- [Data extract]

┌──

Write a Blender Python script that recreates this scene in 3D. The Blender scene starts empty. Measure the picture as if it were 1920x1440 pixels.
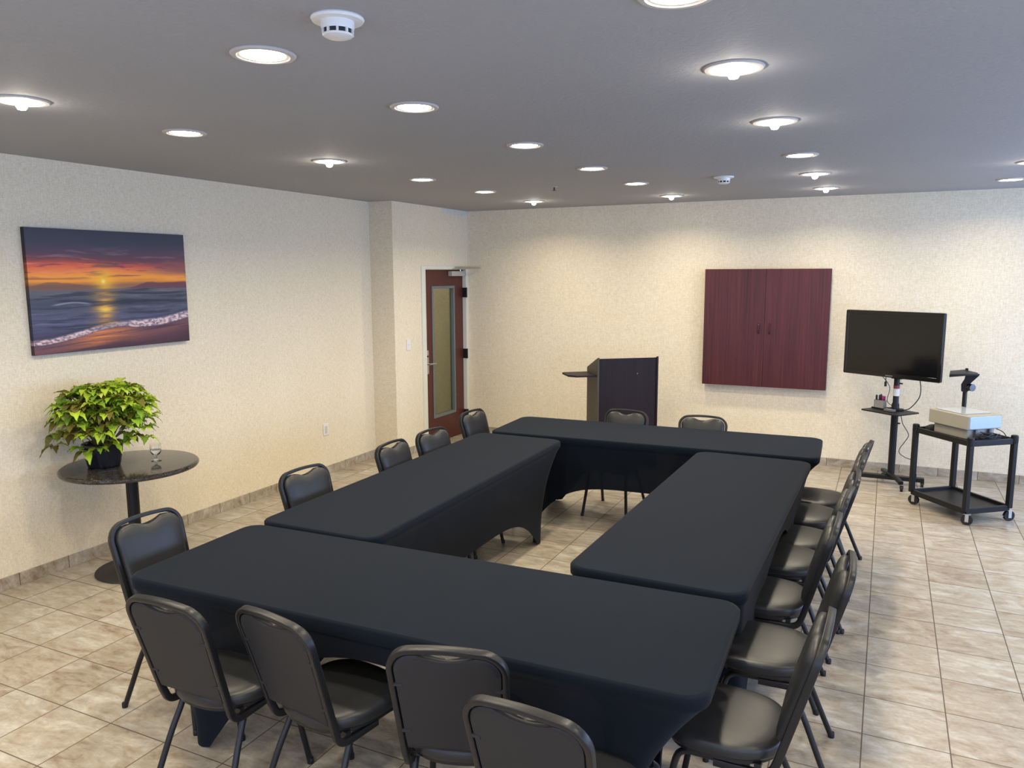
import bpy, math, random
from math import sin, cos, pi, radians as R, sqrt, exp
from mathutils import Vector as V, Matrix, noise as NZ

SC = bpy.context.scene
COL = SC.collection
random.seed(7)

# ------------------------------------------------------------------ room numbers
XL, XD, YB, H = -5.0986, -4.8034, 8.7169, 2.8039      # left wall, door wall, back wall, ceiling
YP = 7.0514                                            # where the left wall steps into the room
XR, YF = 3.6, -2.6                                     # right wall, wall behind the viewer

# ------------------------------------------------------------------ materials
class NT:
    def __init__(s, name):
        s.m = bpy.data.materials.new(name); s.m.use_nodes = True
        s.t = s.m.node_tree; s.t.nodes.clear()
        s.out = s.n('ShaderNodeOutputMaterial')
        s.b = s.n('ShaderNodeBsdfPrincipled')
        s.t.links.new(s.b.outputs[0], s.out.inputs[0])
    def n(s, t, **k):
        o = s.t.nodes.new(t)
        for a, v in k.items(): setattr(o, a, v)
        return o
    def link(s, a, b): s.t.links.new(a, b)
    def put(s, inp, v):
        if hasattr(v, 'is_output') or isinstance(v, bpy.types.NodeSocket): s.link(v, inp)
        else: inp.default_value = v
    def math(s, op, a, b=0.0, c=0.0):
        o = s.n('ShaderNodeMath', operation=op)
        s.put(o.inputs[0], a); s.put(o.inputs[1], b); s.put(o.inputs[2], c)
        return o.outputs[0]
    def mix(s, f, a, b):
        o = s.n('ShaderNodeMix', data_type='RGBA')
        s.put(o.inputs[0], f)
        s.put(o.inputs[6], a if not isinstance(a, tuple) else (*a, 1)); s.put(o.inputs[7], b if not isinstance(b, tuple) else (*b, 1))
        return o.outputs[2]
    def pos(s): return s.n('ShaderNodeTexCoord').outputs['Object']
    def sep(s, v):
        o = s.n('ShaderNodeSeparateXYZ'); s.link(v, o.inputs[0]); return o.outputs
    def comb(s, x, y, z):
        o = s.n('ShaderNodeCombineXYZ')
        for i, q in enumerate((x, y, z)): s.put(o.inputs[i], q)
        return o.outputs[0]
    def noise(s, v, scale, detail=3, rough=.5, dist=0):
        o = s.n('ShaderNodeTexNoise'); s.link(v, o.inputs['Vector'])
        o.inputs['Scale'].default_value = scale; o.inputs['Detail'].default_value = detail
        o.inputs['Roughness'].default_value = rough; o.inputs['Distortion'].default_value = dist
        return o.outputs['Fac']
    def scale(s, v, x, y, z):
        o = s.n('ShaderNodeVectorMath', operation='MULTIPLY'); s.link(v, o.inputs[0]); o.inputs[1].default_value = (x, y, z)
        return o.outputs[0]
    def add(s, a, b):
        o = s.n('ShaderNodeVectorMath', operation='ADD'); s.link(a, o.inputs[0]); s.put(o.inputs[1], b); return o.outputs[0]
    def ramp(s, f, stops):
        o = s.n('ShaderNodeValToRGB'); s.link(f, o.inputs[0]); e = o.color_ramp.elements
        while len(e) < len(stops): e.new(.5)
        for i, (p, c) in enumerate(stops): e[i].position = p; e[i].color = (*c, 1)
        return o.outputs[0]
    def bump(s, h, strength, dist):
        o = s.n('ShaderNodeBump'); s.link(h, o.inputs['Height'])
        o.inputs['Strength'].default_value = strength; o.inputs['Distance'].default_value = dist
        s.link(o.outputs[0], s.b.inputs['Normal'])
    def set(s, **k):
        for a, v in k.items():
            i = s.b.inputs[{'col': 'Base Color', 'rough': 'Roughness', 'metal': 'Metallic', 'spec': 'Specular IOR Level',
                            'sheen': 'Sheen Weight', 'sheenr': 'Sheen Roughness', 'trans': 'Transmission Weight', 'ior': 'IOR', 'coat': 'Coat Weight',
                            'coatr': 'Coat Roughness', 'alpha': 'Alpha', 'emc': 'Emission Color', 'ems': 'Emission Strength'}[a]]
            if isinstance(v, tuple): v = (*v, 1)
            s.put(i, v)
        return s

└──

- [Given exercise]
Images in the data above are to be skipped. Retype all other material exactly.

- [Solved exercise]
Write a Blender Python script that recreates this scene in 3D. The Blender scene starts empty. Measure the picture as if it were 1920x1440 pixels.
import bpy, math, random
from math import sin, cos, pi, radians as R, sqrt, exp
from mathutils import Vector as V, Matrix, noise as NZ

SC = bpy.context.scene
COL = SC.collection
random.seed(7)

# ------------------------------------------------------------------ room numbers
XL, XD, YB, H = -5.0986, -4.8034, 8.7169, 2.8039      # left wall, door wall, back wall, ceiling
YP = 7.0514                                            # where the left wall steps into the room
XR, YF = 3.6, -2.6                                     # right wall, wall behind the viewer

# ------------------------------------------------------------------ materials
class NT:
    def __init__(s, name):
        s.m = bpy.data.materials.new(name); s.m.use_nodes = True
        s.t = s.m.node_tree; s.t.nodes.clear()
        s.out = s.n('ShaderNodeOutputMaterial')
        s.b = s.n('ShaderNodeBsdfPrincipled')
        s.t.links.new(s.b.outputs[0], s.out.inputs[0])
    def n(s, t, **k):
        o = s.t.nodes.new(t)
        for a, v in k.items(): setattr(o, a, v)
        return o
    def link(s, a, b): s.t.links.new(a, b)
    def put(s, inp, v):
        if hasattr(v, 'is_output') or isinstance(v, bpy.types.NodeSocket): s.link(v, inp)
        else: inp.default_value = v
    def math(s, op, a, b=0.0, c=0.0):
        o = s.n('ShaderNodeMath', operation=op)
        s.put(o.inputs[0], a); s.put(o.inputs[1], b); s.put(o.inputs[2], c)
        return o.outputs[0]
    def mix(s, f, a, b):
        o = s.n('ShaderNodeMix', data_type='RGBA')
        s.put(o.inputs[0], f)
        s.put(o.inputs[6], a if not isinstance(a, tuple) else (*a, 1)); s.put(o.inputs[7], b if not isinstance(b, tuple) else (*b, 1))
        return o.outputs[2]
    def pos(s): return s.n('ShaderNodeTexCoord').outputs['Object']
    def sep(s, v):
        o = s.n('ShaderNodeSeparateXYZ'); s.link(v, o.inputs[0]); return o.outputs
    def comb(s, x, y, z):
        o = s.n('ShaderNodeCombineXYZ')
        for i, q in enumerate((x, y, z)): s.put(o.inputs[i], q)
        return o.outputs[0]
    def noise(s, v, scale, detail=3, rough=.5, dist=0):
        o = s.n('ShaderNodeTexNoise'); s.link(v, o.inputs['Vector'])
        o.inputs['Scale'].default_value = scale; o.inputs['Detail'].default_value = detail
        o.inputs['Roughness'].default_value = rough; o.inputs['Distortion'].default_value = dist
        return o.outputs['Fac']
    def scale(s, v, x, y, z):
        o = s.n('ShaderNodeVectorMath', operation='MULTIPLY'); s.link(v, o.inputs[0]); o.inputs[1].default_value = (x, y, z)
        return o.outputs[0]
    def add(s, a, b):
        o = s.n('ShaderNodeVectorMath', operation='ADD'); s.link(a, o.inputs[0]); s.put(o.inputs[1], b); return o.outputs[0]
    def ramp(s, f, stops):
        o = s.n('ShaderNodeValToRGB'); s.link(f, o.inputs[0]); e = o.color_ramp.elements
        while len(e) < len(stops): e.new(.5)
        for i, (p, c) in enumerate(stops): e[i].position = p; e[i].color = (*c, 1)
        return o.outputs[0]
    def bump(s, h, strength, dist):
        o = s.n('ShaderNodeBump'); s.link(h, o.inputs['Height'])
        o.inputs['Strength'].default_value = strength; o.inputs['Distance'].default_value = dist
        s.link(o.outputs[0], s.b.inputs['Normal'])
    def set(s, **k):
        for a, v in k.items():
            i = s.b.inputs[{'col': 'Base Color', 'rough': 'Roughness', 'metal': 'Metallic', 'spec': 'Specular IOR Level',
                            'sheen': 'Sheen Weight', 'sheenr': 'Sheen Roughness', 'trans': 'Transmission Weight', 'ior': 'IOR', 'coat': 'Coat Weight',
                            'coatr': 'Coat Roughness', 'alpha': 'Alpha', 'emc': 'Emission Color', 'ems': 'Emission Strength'}[a]]
            if isinstance(v, tuple): v = (*v, 1)
            s.put(i, v)
        return s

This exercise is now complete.